> [DATA SEGMENT]
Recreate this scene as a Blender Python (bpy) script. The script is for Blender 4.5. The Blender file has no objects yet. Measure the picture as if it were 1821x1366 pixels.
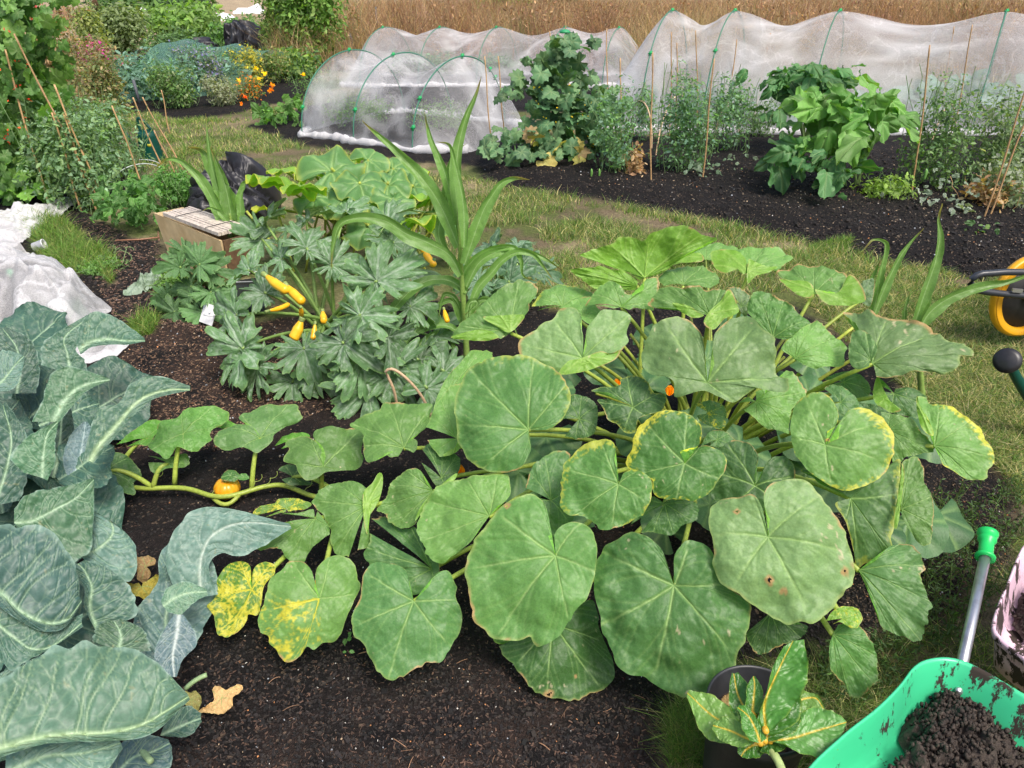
EXPO = 0.58
import bpy, math, random
import numpy as np
rng = np.random.default_rng(7); random.seed(7)
SC = bpy.context.scene; COL = SC.collection
# ------------------------------------------------------------------ camera model (photo pixels 1821x1366)
TH = math.radians(28.5); FPX = 1325.0; CAM = np.array([0, 0, 1.65])
def ray(px, py):
    x = (np.asarray(px, float) - 910.5) / FPX; y = (683 - np.asarray(py, float)) / FPX
    return np.stack([x, math.cos(TH) + y * math.sin(TH), -math.sin(TH) + y * math.cos(TH)], -1)
def P(px, py, z=0.0):
    r = ray(px, py); t = (z - CAM[2]) / r[..., 2]
    return CAM + r * t[..., None]
def PD(px, py, d):                      # point on the ray at ground distance d
    r = ray(px, py); t = d / r[..., 1]
    return CAM + r * np.asarray(t)[..., None]
def unit(v): v = np.asarray(v, float); return v / (np.linalg.norm(v, axis=-1, keepdims=True) + 1e-12)
def pts(s): v = [float(x) for x in s.replace(';', ' ').replace(',', ' ').split()]; return list(zip(v[::2], v[1::2]))
# ------------------------------------------------------------------ noise
def _h(ix, iy, s):
    s = int(round(s * 10))
    n = (ix * 374761393 + iy * 668265263 + s * 974634777) & 0xffffffff
    n = ((n ^ (n >> 13)) * 1274126177) & 0xffffffff
    return ((n ^ (n >> 16)) & 0xffff) / 65535.0
def vn(x, y, s=0):
    x = np.asarray(x, float); y = np.asarray(y, float)
    ix = np.floor(x).astype(np.int64); iy = np.floor(y).astype(np.int64)
    fx = x - ix; fy = y - iy; fx = fx * fx * (3 - 2 * fx); fy = fy * fy * (3 - 2 * fy)
    a = _h(ix, iy, s); b = _h(ix + 1, iy, s); c = _h(ix, iy + 1, s); d = _h(ix + 1, iy + 1, s)
    return (a * (1 - fx) + b * fx) * (1 - fy) + (c * (1 - fx) + d * fx) * fy
def fbm(x, y, s=0, o=4):
    t = 0; a = .5; m = 0
    for i in range(o): t = t + a * vn(x * 2 ** i, y * 2 ** i, s + i * 17); m += a; a *= .5
    return t / m
def sstep(a, b, x): t = np.clip((x - a) / (b - a), 0, 1); return t * t * (3 - 2 * t)
def mix(a, b, f): f = np.asarray(f)[..., None]; return a * (1 - f) + b * f
# ------------------------------------------------------------------ objects
def mk(name, V, F, mat, parent=None, col=None, uv=None, smooth=True, mats=None):
    V = np.asarray(V, np.float32)
    if parent is not None: V = V - np.array(base_of(parent), np.float32)
    if not isinstance(F, list): F = [F]
    F = [np.asarray(f, np.int32) for f in F if len(f)]
    me = bpy.data.meshes.new(name)
    nl = sum(f.size for f in F); npn = sum(len(f) for f in F)
    me.vertices.add(len(V)); me.vertices.foreach_set('co', V.ravel())
    li = np.concatenate([f.ravel() for f in F]); me.loops.add(nl); me.loops.foreach_set('vertex_index', li)
    tot = np.concatenate([np.full(len(f), f.shape[1], np.int32) for f in F])
    st = np.concatenate([[0], np.cumsum(tot)[:-1]]).astype(np.int32)
    me.polygons.add(npn); me.polygons.foreach_set('loop_start', st); me.polygons.foreach_set('loop_total', tot)
    me.polygons.foreach_set('use_smooth', np.full(npn, bool(smooth)))
    me.update(calc_edges=True)
    if col is not None:
        c = np.ones((len(V), 4), np.float32); c[:, :3] = np.clip(col, 0, 1)
        a = me.color_attributes.new('Col', 'FLOAT_COLOR', 'POINT'); a.data.foreach_set('color', c.ravel())
    if uv is not None:
        u = me.uv_layers.new(name='UVMap'); u.data.foreach_set('uv', np.asarray(uv, np.float32)[li].ravel())
    me.materials.append(mat)
    o = bpy.data.objects.new(name, me); COL.objects.link(o)
    if parent is not None: o.parent = parent
    return o
_base = {}
def base_of(o):
    b = np.zeros(3)
    while o is not None: b = b + np.array(o.location); o = o.parent
    return b
def thing(name, label, cat, loc, group=None):
    o = bpy.data.objects.new(name, None); COL.objects.link(o); o.empty_display_size = .1
    o.location = [float(v) for v in loc]; return tag(o, label, cat, group)
def tag(o, label=None, cat=None, group=None, kind=None):
    if label: o['label'] = label
    if cat: o['category'] = cat
    if group: o['group'] = group
    if kind: o['kind'] = kind
    return o
class MB:                                # mesh collector
    def __init__(s): s.V = []; s.Q = []; s.T = []; s.C = []; s.n = 0
    def add(s, V, Q=None, T=None, c=(1, 1, 1)):
        V = np.asarray(V, float).reshape(-1, 3)
        if Q is not None and len(Q): s.Q.append(np.asarray(Q) + s.n)
        if T is not None and len(T): s.T.append(np.asarray(T) + s.n)
        c = np.asarray(c, float); s.C.append(np.broadcast_to(c, (len(V), 3)))
        s.V.append(V); s.n += len(V)
    def build(s, name, mat, parent=None, smooth=True):
        F = []
        if s.Q: F.append(np.concatenate(s.Q))
        if s.T: F.append(np.concatenate(s.T))
        V = np.concatenate(s.V)
        return mk(name, V, F, mat, parent, col=np.concatenate(s.C), uv=V[:, :2], smooth=smooth)
    def tube(s, pts, r, n=6, c=(1, 1, 1), cap=True):
        pts = np.asarray(pts, float); m = len(pts); r = np.broadcast_to(np.asarray(r, float), (m,))
        t = unit(np.gradient(pts, axis=0)); ref = np.array([0, 0, 1.]) if abs(t[m // 2][2]) < .9 else np.array([1., 0, 0])
        e1 = unit(np.cross(t, ref)); e2 = np.cross(t, e1)
        a = np.arange(n) * 2 * math.pi / n
        V = pts[:, None] + r[:, None, None] * (np.cos(a)[None, :, None] * e1[:, None] + np.sin(a)[None, :, None] * e2[:, None])
        i = np.arange(m - 1)[:, None] * n; j = np.arange(n)[None]; k = (j + 1) % n
        Q = np.stack([i + j, i + k, i + n + k, i + n + j], -1).reshape(-1, 4)
        if cap:
            V = np.concatenate([V.reshape(-1, 3), pts[:1], pts[-1:]]); b = m * n
            T = [(b, (q + 1) % n, q) for q in range(n)] + [(b + 1, (m - 1) * n + q, (m - 1) * n + (q + 1) % n) for q in range(n)]
        else: T = None
        c = np.asarray(c, float)
        if c.ndim == 2:
            c = np.repeat(c, n, 0)
            if cap: c = np.concatenate([c, c[:1], c[-1:]])
        s.add(V, Q, T, c)
    def box(s, corners, c=(1, 1, 1)):    # 4 bottom + 4 top
        s.add(corners, [(0, 3, 2, 1), (4, 5, 6, 7), (0, 1, 5, 4), (1, 2, 6, 5), (2, 3, 7, 6), (3, 0, 4, 7)], c=c)
    def grid(s, G, c=(1, 1, 1), closed=False):
        a, b = G.shape[:2]; i = np.arange(a - 1)[:, None] * b; j = np.arange(b if closed else b - 1)[None]; k = (j + 1) % b
        s.add(G.reshape(-1, 3), np.stack([i + j, i + k, i + b + k, i + b + j], -1).reshape(-1, 4), c=c)
def gridQ(a, b):
    i = np.arange(a - 1)[:, None] * b; j = np.arange(b - 1)[None]
    return np.stack([i + j, i + j + 1, i + b + j + 1, i + b + j], -1).reshape(-1, 4)
def crom(pts, n, closed=False):          # Catmull-Rom resample, uniform in arc length
    p = np.asarray(pts, float)
    if closed: q = np.concatenate([p[-1:], p, p[:2]])
    else: q = np.concatenate([2 * p[:1] - p[1:2], p, 2 * p[-1:] - p[-2:-1]])
    out = []
    for i in range(1, len(q) - 2):
        t = np.linspace(0, 1, 12, endpoint=False)[:, None]
        a, b, c, d = q[i - 1], q[i], q[i + 1], q[i + 2]
        out.append(.5 * (2 * b + (c - a) * t + (2 * a - 5 * b + 4 * c - d) * t ** 2 + (3 * b - a - 3 * c + d) * t ** 3))
    out.append(q[-2][None]); o = np.concatenate(out)
    L = np.concatenate([[0], np.cumsum(np.linalg.norm(np.diff(o, axis=0), axis=1))])
    s = np.linspace(0, L[-1], n); return np.stack([np.interp(s, L, o[:, k]) for k in range(o.shape[1])], -1)
def bez(a, b, c, n=9):
    t = np.linspace(0, 1, n)[:, None]; a, b, c = map(np.asarray, (a, b, c)); return (1 - t) ** 2 * a + 2 * t * (1 - t) * b + t * t * c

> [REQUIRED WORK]
Using the listing above, pick out each line that contains the word "objects", then copy it.

> [COMPLETED TASK]
Recreate this scene as a Blender Python (bpy) script. The script is for Blender 4.5. The Blender file has no objects yet. Measure the picture as if it were 1821x1366 pixels.
# ------------------------------------------------------------------ objects
    o = bpy.data.objects.new(name, me); COL.objects.link(o)
    o = bpy.data.objects.new(name, None); COL.objects.link(o); o.empty_display_size = .1